At some point almost every year staff writer Crystal Fox, her brothers and her half-sister (shown in photo) visit their dad. The photos they take usually show all smiles, but visits to see her dad is not as fun and loving as they used to be. All Crystal can remember is her dad, and what he has done to her family.
Photo courtesy of Crystal Fox.
By CRYSTAL FOX – Staff Writer
My dad left 12 years ago, but he didn’t realize that he took more than just a suitcase.
It has been 12 years. 12 years of no love. 12 years of no child care. 12 years of having no father.
I am 14 years old, and my dad left me when I was 2 years old. Both of my brothers had to grow up at an extremely young age. They saw things they tell me I should be glad I didn’t have to see. One of my brothers had to get a job at 16 years old to make sure his family had food on the table.
My mom, at one point, had three jobs to make sure her babies were able to have running water. I had to grow up fast because I did not have a ‘daddy’ to swing me around when he got home from work.
I never knew the real story of why my dad was gone. And I never knew what happened behind closed doors with him and my mom. I would run around all day saying how much I loved my dad and how awesome he is, but my brothers had that love sucked out from them a long time ago.

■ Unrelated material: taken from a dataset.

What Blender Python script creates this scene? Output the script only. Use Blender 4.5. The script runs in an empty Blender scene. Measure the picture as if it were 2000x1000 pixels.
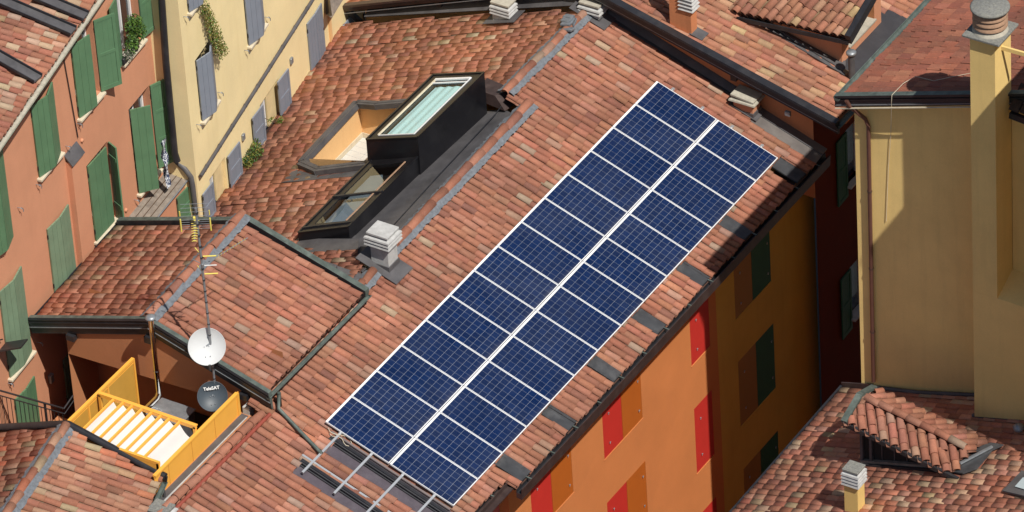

As I got older, I soon realized that the tall man I used to look up to was nothing like I thought he was.
I questioned the man my father was. I started to question why my mom was taking me to Donuts for Dads at elementary school instead of him. I started to question why my dad lived in Pennsylvania, instead of Georgia with me. I kept asking questions, but I was not getting the answers I wanted, until the summer of 2013.
I decided to go visit my dad. Since my dad lived in Pennsylvania, he picked my brothers and I up for the summer for a couple of weeks. My brothers did not want to see my dad, so I went alone, but luckily, I had my half-sister with me.
My mom decided to give me a cheap, little phone just to make sure I would be okay. That was a fantastic choice on her part.
We made it to his apartment after the long ride from Athens to Harrisburg, Pa., and I didn’t know what was to come.
Some weeks went past, and I found myself playing a tricky game with my sister, dad and I.
My sister, father and I took turns trying to get past the same level over and over again. The controller was finally handed to me. I felt my mind race as I got to the final and last part of the level. I was screamed with excitement, over the fact that I passed, but that happiness didn’t last long.
I was hit in the middle of my arm, abruptly as the controller fell, and I was in awe.
“What did I tell you about yelling,” my dad yelled.
“What do you mean,” I said as a tear rolled down my eye.
Smack! Another hit to the arm.
“Didn’t I just tell you about that,” my dad said.
“Stop, please,” I pleaded.
My world was turned upside down from then on out. I ran out the room to quickly call my mom. I begged and begged for her to come and get me. She was confused, and she wasn’t sure if I had done something wrong or what, but she couldn’t do anything, and neither could I.
My dad bust through the door screaming and yelling, still on the phone, my mom heard the yelling and screaming, and as I handed the phone to him, he hung up the phone, and I didn’t know what to expect.
He then walked out the room and into the bathroom, I followed. He stood there on the cold white tiles, stared me directly in my face, and asked me why I was crying. I was confused. My mind was racing.
Did this not just happen? Is this some weird nightmare? What is happening?
My sister called her mom in Macon, Ga. that night. Her mom then made an arrangement for her uncle in Washington D.C., to take her to her grandpa, who would then take us home.
I started to understand how my abusive father treated my mother when they were still married. I learned why my mom had a restraining order on my dad for five years and I started to realize why my brothers didn’t go on summer trips with me anymore.
I started to realize who my dad really was. Everything came crumbling down with my father and I, and I was left to pick up the pieces.
I began making excuses about why I couldn’t come on spring break trips, I “had to go to a competition, for the whole week,” or I couldn’t come in the summer because of “camp.” I stopped answering his text messages and checking up on him. I stopped worrying.
I had the love, that my brothers used to have for my dad, sucked out of me too.
I now fully support my mom and her decisions, because of everything she has been through. I now stop talking to my dad’s side of the family because I feel like they don’t care, just like him. I now understand why all those years of waiting for my dad to send me my birthday or Christmas present in the mail, was a lie.
I sit up some nights, wondering what I did wrong. Wondering why my dad doesn’t text me goodnight. Wondering why he yells at me for no reason. Wondering why he makes everything seem like my fault when I try to talk to him.
My brothers just brush off what happens, my mom cusses him out every time he calls or text her because she is through with him, my grandma laughs and calls him no good.
I sit and think, because what no one realizes, is my dad took more than a suitcase. He took a part of my life, memories and a piece of my heart.
And I will never, ever get that back.